I spit my Tang all over my keyboard @ Carl Phillips not being black.
And just as an aside, regardless of how white his mother is and how many houses he owns, Carl Phillips is HOT with Two T's.
I sometimes forget what a strange place I live in. In my neck of the woods, the only poets with any sort of acclaim, validity, etc. are "working class poets." Mind you, this has little to do with one's background, or current occupation, but rather, how many poems one writes about factories, tree-falling, etc. If, like me, you come from a small town with working-class parents, but don't happen to write about it, you are not treated kindly by the "real poets." Folks like me are seen as somehow aberrant, enemies of poetry, enemies of the "common folk." Of course the "working class poets" hold comfy academic chairs and have soft hands.
Yeah, cause the working class have no interest in love or desire or any other universal subject.
As you can tell by the above exchange with my sister, our grandfather didn't come home every evening and talk on and on about his job. He had other interests, like history (WW I and II, Germany, the Depression), classical music, science, his inventions, religion and astrology and reincarnation. An interesting and sometimes conflicting mix of subjects. Not that he read poetry, but if he did he would have read poems on the above subjects, not poems dealing with house building or steel mills or unions or whatever.
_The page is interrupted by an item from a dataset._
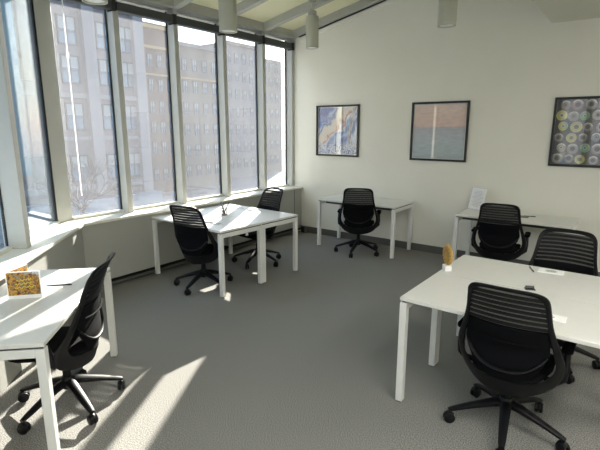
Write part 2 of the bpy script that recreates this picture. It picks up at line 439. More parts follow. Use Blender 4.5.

I guess I should clarify. "Working Class," in my country, as an adjective applied to poetry, is synonymous with "plain narrative." What the soft-handed academics (who once spent a summer working in a Kleenex factory) who write "working class" poetry assume is that the "common people" are also "simple" people and that they have no interest in poetry that isn't as straightforward and monosyllabic as a third-grade textbook. I'm exaggerating, but only very slightly. They write about "love" and other universals, but formally, they're suspicious of anything more radical than Phil Levine or Sharon Olds. And they are big on identity politics. I ran into some big trouble a few years back because my poems didn't have lumber mills and/or refried beans in them. Hey, that's the title for my next book: "Working Class Spic."
Ooh ooh ooh, T, how about, "Refried Beans and Quesadilla Dreams: Working Class Spic"?
That'd look dandy next to my, "Dodging the Mullet."
Once somebody at U of Pitt suggested I write a manuscript called "White Trash." Frankly I prefer "Dodging the Mullet" or maybe "Mama, Baby and a Pack of Marlboros Make Three."